Un politicien corrompu presque contre son grès, un pêcheur sans le sous qui voit ses filets remonter de plus en plus vides (ou de moins en moins pleins), des activistes qui agissent depuis le pont d'un bateau et des situations qui sont rarement aussi simples qu'elles le paraissent au premier abord.
L'aboyeur, le navire sur lequel se passe une bonne partie du récit, est directement inspiré du Bob Barker, un véritable (ex)bateau de la flotte de
Sea Shepherd. Ce qui n'a rien d'un hasard (sans blague) puisque
Maxime de Lisle, le scénariste, à lui-même passé de nombreux mois en mer pour l'association.
Cette BD met en lumière des problèmes qui ne font pas partie des premiers auxquels je pense quand on me parle de surpêche. Car, en effet, il n'y a pas que les animaux marins qui souffrent de ça, mais bien aussi des populations des côtes (de l'Afrique, en l'occurrence, mais pas que).
Comment un pêcheur « artisanal » peut-il se retrouver enrôlé sur un chalutier ? Comment font les industriels pour obtenir des permis qui devraient leur être refusé ? Qu'est-ce qui pousse les capitaines de ses monstres des mers à braconner et à ne jamais respecter les quotas ?
Là où je m'attendais à un livre qui ferait la part belle aux victimes animales, j'ai trouvé un livre profondément humaniste. Ce qui est un bon point, car moins on oubliera de monde sur le bord de la route, plus on aura de chance d'avancer avec un maximum de cartes en mains. Néanmoins, je l'avoue, je me désole que l'un des aspects du problème n'ait été que très peu été abordé dans la BD. Celui qui pourtant me parait essentiel, puisqu'il concerne les principaux impactés : la vie des animaux.

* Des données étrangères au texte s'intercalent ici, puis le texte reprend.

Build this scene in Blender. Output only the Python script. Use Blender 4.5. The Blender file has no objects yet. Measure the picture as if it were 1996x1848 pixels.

On nous parle des requins tués en masse, et même des baleines ou des oiseaux, mais pas une seule fois il n'est fait mention des poissons eux mêmes. Or, elles sont bien là les principales victimes de la (sur)pêche.
On parle même d'elles en tonnes sans jamais donner le nombre d'individus. Peut-être parce que le nombre serait si absurde de gigantisme qu'il n'éveillerait au fond pas grand-chose en nous. Un chiffre dont on n'est pas sûr, parce que personne ne s'est jamais amusé à compter, mais que l'on évalue entre 1 et 3 milliards par an.
Entre 1 et 3 milliards. Ça fait beaucoup, on dirait, mais beaucoup comment ? Quelle différence entre un million et un milliard de morts, d'ailleurs ? Ce sont tous deux des chiffres énormes, trop gros pour être bien assimilés par un cerveau humain (le mien autant que le vôtre, hein, je ne me retire pas de l'équation, loin de là.)
Sauf que la différence, elle est là : un million de secondes équivaut à 11 jours et demi, là où un milliard correspond presque à 32 ans.
Ça fait beaucoup de sang sur les mains, plus encore dans l'océan.
Mais, comme je le disais, ce n'est pas tellement de ça que parle de livre. Parce qu'en plus de vider les océans de ses poissons à une vitesse absurdement affolante, la surpêche est aussi responsable d'autres problèmes majeurs. Des écosystèmes bousillés, des populations de requins, de mammifères marins et d'oiseaux en danger, la structure océanique qui s'effondre, des prises accessoires qui représentent jusqu'à 25 % des animaux pêchés (des animaux non ciblés qui sont rejetés, morts, à la mer, ce qui entraîne encore d'autres problèmes, vous imaginez bien). Plus surprenant, elle favorise aussi l'immigration et la piraterie (faudra penser à prévenir certains partis politique...)
Entre chaque chapitre une double page explicative en mode documentaire nous donne de multiples informations sur tous ces sujets, ce qui rajoute incontestablement un plus à l'histoire.
Au niveau graphique, j'ai parfois, surtout au début de l'album, eu un peu de mal avec les dessins des visages, qui m'ont semblé un peu grossiers et hésitants. Mais assez rapidement l'auteur parvient à les apprivoiser et ils ne détonnent alors plus autant sur les magnifiques paysages (À l'aquarelle ? À l'encre ? J'ai un doute). D'ailleurs, plusieurs planches, en particulier celles de nuit, sont fantastiques.
En définitive, une lecture utile qui est parvenue à m'apprendre de nombreuses choses bien que j'ai déjà pas mal lu sur le sujet, et une BD à mettre entre toutes les mains, bien que ce soit ceux qui auraient le plus besoin de la lire qui risquent de s'en désintéresser.